On Thursday, an unanimous state Supreme Court said the trial judge and the appeals court were both wrong and sent the case back down for reconsideration.
The high court said the trial judge "set the bar too high" in requiring that Knoller have a "high probability" of knowing the dogs were likely to kill. But the Supreme Court also said the appeals court "set the bar too low" in reinstating the conviction because Knoller should have known the dogs were at risk to cause "great bodily harm."
The California Attorney General's office, which took over prosecution of the case in the appeals court, said it will ask a San Francisco judge to reinstate the second-degree murder conviction. The original trial judge, James Warren, has since retired and the case will be reassigned.
"Her conduct was heinous and egregious and was one of the worst second-degree murders I have ever seen," said Deputy Attorney General Amy Haddix. "We are very determined for the sake of the victims."

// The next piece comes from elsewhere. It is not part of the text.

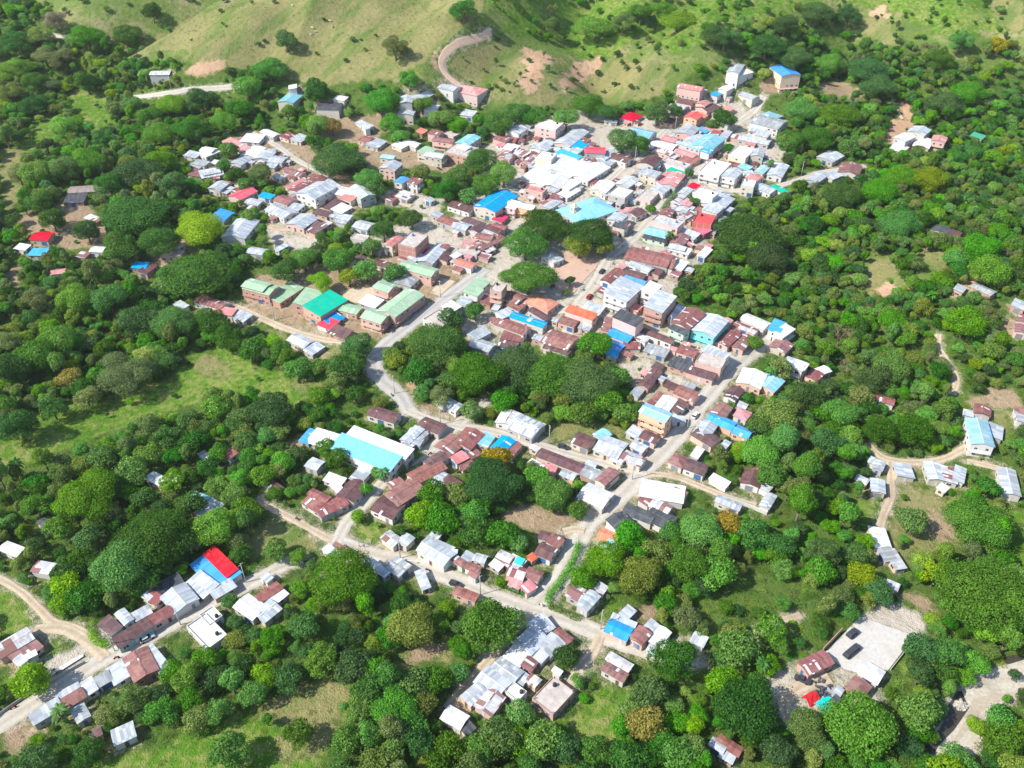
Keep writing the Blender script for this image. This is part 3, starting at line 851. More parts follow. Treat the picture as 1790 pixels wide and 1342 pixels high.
# kind: L lawn/bright grass, D dry grass, E bare earth, S pale sand/dust, F forest floor, C reddish clay, H hill pasture
GZ = [
 ('H', P("-200 -300 60 0 130 70 210 100 270 112 340 100 430 118 500 135 560 155 640 135 720 145 780 170 900 195 985 185 1060 185 1150 170 1210 130 1270 105 1280 60 1440 40 1500 80 1560 60 1620 90 1700 110 1790 130 2000 150 2000 -300")),
 ('D', P("340 90 300 105 430 120 560 150 700 135 760 100 800 60 840 20 850 0 800 -60 500 -80 400 0 330 30 230 90")),
 ('L', P("850 0 900 60 960 80 1050 110 1120 60 1180 90 1290 60 1440 0 1560 20 1640 60 1790 60 1790 -80 850 -80")),
 ('D', P("870 70 960 95 1000 110 1080 100 1180 120 1160 165 1060 185 985 185 900 190 840 175 800 130 790 90")),
 ('C', P("915 80 955 90 965 105 945 130 940 165 915 160 905 140 920 115")), ('C', P("1005 110 1055 100 1050 130 1000 150 990 175 980 140")),
 ('C', P("745 110 770 75 800 70 835 40 865 60 860 80 810 80 785 105 785 130 815 150 820 170 800 150 770 140")),
 ('C', P("310 122 345 112 385 100 395 118 370 132 330 134")), ('C', P("1500 40 1540 10 1560 30 1560 70 1530 60")),
 ('D', P("1490 30 1560 30 1570 90 1530 70")), ('D', P("1730 0 1790 0 1790 60 1750 50")),
 ('L', P("130 155 190 165 200 220 170 240 140 200 115 180")), ('L', P("60 215 100 200 100 240 60 265 30 270")), ('D', P("0 400 40 330 40 260 0 260")),
 ('L', P("-40 780 60 720 150 700 240 680 300 662 330 620 400 600 450 640 540 662 560 690 510 712 460 690 400 690 330 712 230 740 130 780 -40 840")),
 ('D', P("335 630 370 620 410 645 395 665 350 655")), ('D', P("500 655 570 670 560 700 520 690")),
 ('L', P("-40 1000 0 1015 60 1055 85 1082 40 1100 -40 1125")), ('L', P("70 1100 120 1112 100 1140 80 1135")),
 ('L', P("0 1170 70 1130 110 1130 60 1190 0 1220")),
 ('L', P("80 1342 270 1310 400 1250 480 1215 560 1175 640 1200 620 1240 590 1300 500 1400 80 1400")),
 ('D', P("440 1240 500 1205 550 1190 560 1215 620 1200 625 1225 590 1240 600 1275 560 1310 490 1342 470 1300 500 1270")),
 ('E', P("600 1190 590 1205 600 1215 590 1230")), ('D', P("545 1198 575 1185 620 1215 600 1240 560 1245 545 1225")),
 ('D', P("680 1180 695 1140 740 1115 800 1105 800 1150 740 1165 705 1195")), ('E', P("700 1170 705 1140 735 1125 780 1120 770 1150 730 1160")),
 ('D', P("430 970 450 920 500 890 575 935 540 962 480 985")), ('L', P("605 930 640 912 672 925 660 950 620 948")),
 ('L', P("985 1300 1000 1240 1060 1190 1140 1200 1090 1250 1060 1330 990 1342")), ('L', P("1020 1095 1060 1055 1115 1045 1090 1075 1060 1105")),
 ('E', P("872 900 895 882 940 880 990 900 1000 930 960 936 920 925 880 915")), ('E', P("1110 1060 1145 1050 1150 1085 1120 1090")),
 ('S', P("1120 1135 1150 1120 1215 1105 1230 1150 1215 1168 1160 1160")), ('D', P("1525 950 1540 880 1570 840 1680 870 1700 920 1700 950 1620 965 1600 985 1560 1010 1525 1000")),
 ('E', P("1620 895 1660 890 1680 930 1650 955 1620 930")), ('L', P("1740 900 1800 880 1800 1010 1770 990")), ('L', P("1490 870 1550 870 1545 915 1500 900")),
 ('H', P("1478 470 1520 440 1580 418 1660 430 1700 470 1700 520 1640 525 1580 545 1540 590 1500 610 1462 570")), ('D', P("1500 470 1560 440 1580 470 1540 500 1520 520")), ('D', P("1600 440 1660 445 1650 475 1610 480")), ('C', P("1530 505 1560 490 1575 500 1545 520")), ('C', P("1680 470 1720 470 1710 500 1680 510")),
 ('C', P("1545 230 1565 205 1580 170 1600 210 1600 240 1570 260 1550 250")), ('E', P("1740 560 1790 550 1790 590 1750 590")), ('D', P("1690 690 1790 690 1790 760 1700 740")),
 ('E', P("1690 700 1740 680 1780 690 1780 710 1720 720")), ('E', P("1420 150 1470 140 1510 160 1510 175 1440 160")), ('E', P("1330 145 1365 130 1375 160 1330 170")),
 ('S', P("1330 1215 1360 1170 1400 1150 1440 1140 1520 1190 1560 1170 1540 1230 1440 1242 1370 1245")),
 ('S', P("1500 1085 1540 1050 1628 1080 1600 1118")), ('E', P("1560 1040 1600 1030 1640 1060 1620 1075")), ('L', P("1560 1170 1600 1120 1620 1120 1600 1160 1580 1190")),
 ('D', P("940 750 985 735 1040 728 1115 765 1060 790 1010 780 960 775")), ('C', P("595 690 620 680 640 690 625 705")),
 ('C', P("700 670 730 655 740 690 715 705")), ('D', P("445 560 510 590 600 592 590 640 500 620")),
 ('S', P("460 400 490 385 560 395 560 440 520 440 470 420")), ('S', P("560 300 640 320 780 350 760 380 700 365 620 345")),
 ('E', P("30 380 130 350 180 380 200 430 130 440 60 420")), ('E', P("250 440 340 400 350 440 280 470")), ('E', P("10 480 40 450 30 520")),
 ('E', P("530 215 620 205 700 190 720 210 640 250 560 240")), ('E', P("600 235 700 250 780 270 860 250 840 290 760 300 640 290")),
 ('E', P("430 225 520 240 600 300 660 350 600 380 540 340 430 300 400 240")), ('E', P("500 770 540 750 520 790 470 790")),
 ('E', P("1330 400 1310 440 1260 440 1290 400")), ('E', P("715 715 760 700 800 730 740 740")),
 ('S', P("860 230 1000 190 1120 205 1200 175 1250 160 1330 195 1390 250 1330 320 1280 340 1240 430 1190 490 1180 540 1270 560 1390 580 1300 640 1220 700 1160 790 1110 780 1120 690 1060 620 1010 600 940 600 830 600 800 590 840 490 770 450 640 440 660 400 800 370 840 300")),
 ('E', P("420 490 520 470 740 440 860 460 820 500 700 590 640 595 600 600 430 560")),
 ('E', P("960 930 1000 880 1090 870 1040 930 1000 940")), ('S', P("100 1140 140 1130 150 1160 100 1185 80 1165")), ('E', P("0 1310 0 1290 40 1250 60 1290 20 1320")),
]
KEY = {'L': 0, 'D': 1, 'E': 2, 'S': 3, 'F': 4, 'C': 5, 'H': 6}
# roads: name, half width in metres, surface, points
ROADS = [
 ('street', 3.6, 'c', P("925 1072 938 1056 962 1030 985 1000 1003 962 1022 928 1050 893 1090 862 1125 822 1155 795 1190 755 1228 705 1262 665 1300 628 1335 600 1362 582")),
 ('street', 3.2, 'c', P("575 945 605 950 650 968 720 985 790 1012 862 1042 930 1066 1000 1088 1060 1112 1120 1133 1175 1148 1215 1155")),
 ('street', 3.0, 'c', P("-60 1300 0 1266 60 1228 130 1182 200 1142 260 1112 330 1074 400 1038 470 1002 525 975")),
 ('street', 3.6, 'p', P("718 722 700 692 672 668 655 645 657 622 675 600 720 566 770 527 815 493 850 470")),
 ('street', 2.6, 'c', P("588 948 605 915 640 876 690 822 745 790 800 742 850 700")),
 ('street', 2.4, 'c', P("710 716 750 732 800 746 852 752 905 768 960 783 1020 800 1075 815 1125 824")),
 ('street', 3.0, 'c', P("985 600 1000 560 1012 530 1040 494 1065 452 1105 418 1150 368 1190 322 1222 290 1250 252 1288 216 1320 190 1335 168")),
 ('street', 2.6, 'c', P("1040 342 1062 318 1090 292 1130 262 1155 236 1180 214 1215 185")),
 ('street', 2.2, 'c', P("1012 530 1060 552 1110 567 1170 588 1230 608 1295 632")), ('street', 2.2, 'c', P("860 625 890 600 925 570 960 548 1000 540")),
 ('street', 2.2, 'c', P("1215 300 1255 330 1300 332 1345 328 1390 316 1440 300 1512 290")), ('street', 2.2, 'c', P("440 232 480 252 520 280 565 303 590 330")),
 ('dirt_track', 1.9, 'd', P("395 528 440 548 500 574 560 592 600 598")), ('dirt_track', 1.6, 'd', P("452 872 480 890 515 908 550 928 580 944")),
 ('dirt_track', 1.5, 'd', P("-40 1000 0 1012 40 1036 70 1065 95 1088 140 1102 175 1135")), ('dirt_track', 2.2, 'd', P("60 1100 110 1098 150 1118 185 1150")),
 ('dirt_track', 2.0, 'd', P("922 1072 900 1100 872 1130 840 1170 805 1210 785 1240")), ('dirt_track', 1.9, 'd', P("1050 1112 1036 1140 1012 1170 1000 1200 990 1215")),
 ('dirt_track', 1.6, 'd', P("1130 828 1175 832 1220 848 1270 868 1322 884")), ('dirt_track', 1.6, 'd', P("1640 585 1640 605 1655 632 1672 662 1664 690")),
 ('dirt_track', 1.9, 'd', P("1515 775 1540 798 1570 806 1610 808 1650 802 1690 782")), ('dirt_track', 1.6, 'd', P("1556 808 1558 840 1558 870 1545 900 1538 922")),
 ('dirt_track', 1.6, 'd', P("1690 806 1720 812 1760 822")), ('clay_track', 1.9, 'y', P("858 55 830 68 800 76 775 98 772 118 785 135 805 150 830 166")),
 ('clay_track', 1.0, 'y', P("1556 172 1566 188 1578 208")), ('street', 1.8, 'c', P("225 170 262 167 300 162 340 156 420 150")), ('street', 1.6, 'c', P("74 56 100 63 135 66")),
 ('dirt_track', 2.2, 'd', P("1380 1262 1370 1230 1400 1200 1450 1185")), ('dirt_track', 1.4, 'd', P("1300 1140 1330 1100 1400 1075")),
 ('dirt_track', 1.6, 'd', P("560 1010 600 985 640 962")), ('dirt_track', 2.0, 'd', P("470 395 510 400 545 375 600 350 660 345 720 360")),
 ('dirt_track', 1.6, 'd', P("985 930 1005 925 1022 928")), ('street', 2.0, 'c', P("1225 290 1180 300 1140 335 1110 380 1070 400")),
]
def smoothline(pts, step=2.0):
    """Catmull-Rom through world points, resampled"""
    out = []
    n = len(pts)
    for i in range(n - 1):
        p0, p1, p2, p3 = pts[max(0, i - 1)], pts[i], pts[i + 1], pts[min(n - 1, i + 2)]
        k = max(1, int((p2 - p1).length / step))
        for j in range(k):
            t = j / k; out.append(0.5 * ((2 * p1) + (p2 - p0) * t + (2 * p0 - 5 * p1 + 4 * p2 - p3) * t * t + (3 * p1 - p0 - 3 * p2 + p3) * t ** 3))
    out.append(pts[-1]); return out
ROADW = []
for nm, hw_, sf, pts in ROADS:
    wp = [hit(x, y) for x, y in pts]; ROADW.append((nm, hw_, sf, smoothline([Vector((p.x, p.y)) for p in wp])))
rp = np.array([(p.x, p.y, r[1]) for r in ROADW for p in r[3]])
def road_dist(x, y):
    x = np.asarray(x, float); y = np.asarray(y, float); out = np.full(x.shape, 99.0)
    for i in range(0, len(rp), 40):
        c = rp[i:i + 40]; bx0, bx1, by0, by1 = c[:, 0].min() - 12, c[:, 0].max() + 12, c[:, 1].min() - 12, c[:, 1].max() + 12
        m = (x > bx0) & (x < bx1) & (y > by0) & (y < by1)
        if m.any():
            d = np.sqrt((x[m][:, None] - c[:, 0]) ** 2 + (y[m][:, None] - c[:, 1]) ** 2) - c[:, 2]; out[m] = np.minimum(out[m], d.min(1))
    return out
# ------------------------------------------------------------------ ground sheet
def axis(a, b, step, far, g=1.25):
    mid = list(np.arange(a, b + step * 0.5, step)); lo, hi = [], []; s = step * 2; v = a
    while v > -far: v -= s; s *= g; lo.append(v)
    s = step * 2; v = b
    while v < far: v += s; s *= g; hi.append(v)
    return np.array(lo[::-1] + mid + hi)
gx = axis(-380, 380, 1.7, 6000); gy = axis(88, 700, 1.7, 6000)
GX, GY = np.meshgrid(gx, gy); gX, gY = GX.ravel(), GY.ravel()
# river bed bottom right is cut into the ground
RIVER = P("1662 1205 1700 1178 1745 1165 1800 1148 1900 1130 1900 1205 1800 1218 1762 1228 1734 1252 1716 1300 1696 1338 1600 1345 1600 1400 1580 1400 1606 1320 1640 1270 1648 1235")
WATER = P("1604 1420 1600 1342 1616 1300 1644 1272 1652 1236 1672 1208 1694 1200 1702 1228 1694 1260 1668 1296 1648 1318 1630 1342 1638 1400")
WATER2 = P("1745 1150 1800 1135 1860 1130 1860 1150 1800 1158 1762 1160")
gZ = gz(gX, gY)
ppx, ppy, pdep = proj(gX, gY, gZ)
nzv = np.array([mnoise.noise(Vector((a * 0.16, b * 0.16, 0.3))) + 0.5 * mnoise.noise(Vector((a * 0.4, b * 0.4, 4.3))) for a, b in zip(gX, gY)]) if True else 0
jx = ppx + nzv * 14; jy = ppy + np.roll(nzv, 977) * 9
Wt = np.zeros((7, len(gX)))
Wt[4] = 1.0
for k, poly in GZ:
    m = inpoly(jx, jy, poly) & (pdep > 30); Wt[:, m] = 0; Wt[KEY[k], m] = 1
far = (gY > 720) | (np.abs(gX) > 420); Wt[:, far] = 0; Wt[6, far] = 1
for v in (inpoly(jx, jy, RIVER) & (gY < 190),): Wt[:, v] = 0; Wt[3, v] = 1; riv = v
rd = road_dist(gX, gY)
sh = np.clip(1 - (rd - 0.3 - 0.8 * nzv) / 1.6, 0, 1)
Wt = Wt * (1 - sh); Wt[3] += sh * 0.55; Wt[2] += sh * 0.45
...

Knoller and her husband, Robert Noel, have been released from prison after each served half of their four-year manslaughter sentences. If Knoller is convicted of second-degree murder, she faces an additional 15 years to life in prison.
The Supreme Court refused to hear the appeal of Noel's manslaughter conviction. Noel wasn't at home during the grisly attack that tore all of Whipple's clothes from her body and left her with 73 different bites, including fatal injuries to the neck.
The couple—both of whom were attorneys at the time—said they were keeping the dogs in their apartment on behalf of a state prisoner, who was a white supremacist. The two eventually adopted the prisoner as their son.
Knoller's attorney Dennis Riordan and San Francisco District Attorney Kamala Harris, who filed the initial charges, didn't immediately return calls for comment.